The "one-time pad" system is only cipher system that is totally secure. It uses random numbers to encode the plaintext. If the numbers are truly random and the encoder never reuses those numbers, the encoded message cannot be broken. Fortunately for cryptologists, random numbers are very difficult to come up with and creating, distributing, and managing pads for more than a handful of correspondents is beyond the capabilities of even most governments.

Using random numbers for cryptography was first done around 1917 for securing teleprinter communications. It proved unfeasible for the reasons mentioned above. By the mid-1920s however, the German government was using one-time pads for diplomatic correspondence. They had learned their lessons from World War I and were determined not to let it happen again.

Hara devised a system that used random numbers to superencipher Japanese army codes. Possibly because of the logistical difficulties inherent in the one-time pad system, Hara's system used tables of pseudo-random numbers. The encipherer had to indicate where in the table he (or much less likely at the time, she) did this by hiding the row and column headers from the table in the message.

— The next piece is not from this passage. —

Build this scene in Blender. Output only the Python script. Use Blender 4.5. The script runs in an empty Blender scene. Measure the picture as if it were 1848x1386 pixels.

This system is not new. Diplomats and armies started superenciphering with additives sometime during or soon after the First World War and by the 1920s it was common. German diplomats in Paris were using, shortly after the First World War, a codebook of 100,000 groups superenciphered twice from a book of 60,000 additive groups! It would be very surprising if after five to ten years of training with the Poles, Japanese Army cryptologists were not already familiar with superenciphering with additive tables.

Superencipherment is fairly strong. It can be, and was, broken, but it is very hard to do. With the exception of the one-time pad, which will keep its secrets until the end of time, any code or cipher can be broken. All that is required is sufficient material. All that can be expected of a code or cipher system is that by the time the enemy breaks it, the information in the message is no longer useful. This is just a cryptographic fact of life.

Hara's pseudo-random code system, like every additive system other than the one-time pad, can be broken. Eventually someone, somewhere will use overlapping parts of the additive charts. The first thing the cryptanalyst does is identify where in the message the starting point of the chart (the "indicator") is hidden --- this allows the messages that are enciphered with the same sections of the number charts to be lined up and the additives stripped off.